Production of the V-22 ended in early 2025 when the Defense Contract Management Agency accepted the final aircraft. The military plans to fly its fleet of over 400 Ospreys for at least 30 more years, making sustainment and safety the defining challenge. Secretary of War Pete Hegseth has made readiness a top priority — but the V-22's persistent problems sit in direct tension with that goal.
What they're saying
Three witnesses testified before the subcommittee, chaired by Rep. Trent Kelly (R-MS-1), with Rep. Joe Courtney (D-CT-2) serving as ranking member.

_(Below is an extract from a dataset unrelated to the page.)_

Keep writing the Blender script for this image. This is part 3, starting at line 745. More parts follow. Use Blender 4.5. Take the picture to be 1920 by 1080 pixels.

Vice Adm. John Dougherty, Commander of Naval Air Systems Command, defended the program's trajectory, calling the V-22 "a unique and indispensable capability for our nation's armed forces." He reported that 24 of 32 recommendations from the comprehensive review are closed, with the remainder on track. He noted the Navy's mission capable rate sits at roughly 40%, with the Marine Corps at approximately 50% — both below targets.
Brig. Gen. David Walsh, Program Executive Officer for Air ASW, Assault and Special Mission Programs, acknowledged the fleet has made "almost 250 hardware and software improvements" over 20 years of operations but conceded that supply chain challenges and drivetrain reliability remain active concerns. A redesigned input quill assembly — meant to eliminate dangerous hard clutch engagements — is not expected to reach the fleet until late 2027.
Diana Moldafsky, Director of Defense Capabilities and Management at the GAO, provided the independent counterweight. Her office's report found that the services lacked a clear oversight structure for resolving known safety risks and that information sharing between the Navy, Marine Corps, and Air Force was insufficient. The GAO recommended the Secretary of Defense establish an oversight framework with "clearly defined roles and responsibilities."
Courtney drew a pointed comparison to the 2017 USS Fitzgerald and USS McCain collisions, suggesting Congress may need to legislatively codify safety reforms — as the late Senator John McCain did for Navy surface fleet readiness — rather than rely on voluntary compliance.
Political stakes
The V-22 Osprey program sits at an uncomfortable intersection for the Trump administration. Hegseth's emphasis on military lethality and readiness is undercut every time an Osprey makes an emergency landing or a readiness report shows sub-50% mission capable rates. With some fixes stretching into the 2030s, the administration is vulnerable to charges of insufficient urgency.
Gold Star families have been a persistent force. Families of Marines killed in V-22 crashes demanded answers as Pentagon officials testified before Congress, and a congressional probe into V-22 safety stalled for nearly a year, fueling frustration. Boeing Co., the V-22's co-manufacturer, spent $2.5 million on lobbying in Q4 2024 alone and has made contributions to members on the Armed Services Committee, adding a layer of industry influence to the oversight dynamic.
The other side
Not everyone agrees the V-22's safety record warrants alarm. Defense analysts at Second Line of Defense argued the GAO's framing "draws attention to real mishaps and genuine concerns, but its framing, methods, and omissions risk" creating a misleading picture. They contend the V-22's long-term mishap record "sits near the middle of U.S. military aviation, not as a statistical outlier." Military witnesses also stressed that improved proprotor gearbox components — using triple melt steel — reduce the probability of gearbox failure by an order of magnitude.
What's next
The hearing's findings feed directly into the FY2027 National Defense Authorization Act, which the House Armed Services Committee will mark up later this year. Expect potential provisions mandating:
- Reporting requirements on V-22 safety milestones
- Directed funding for specific safety modifications
- Requirements for formalized inter-service coordination
- Possible operational restrictions until benchmarks are met
The GAO's five recommendations remain open and will be tracked through follow-up oversight. Dougherty reports monthly to the Secretary of the Navy on progress — a cadence Congress will be watching closely.
The bottom line
Twenty service members are dead, accident rates are spiking, and the military's primary fixes won't arrive for years — yet the Pentagon has no replacement for an aircraft it plans to fly into the 2050s.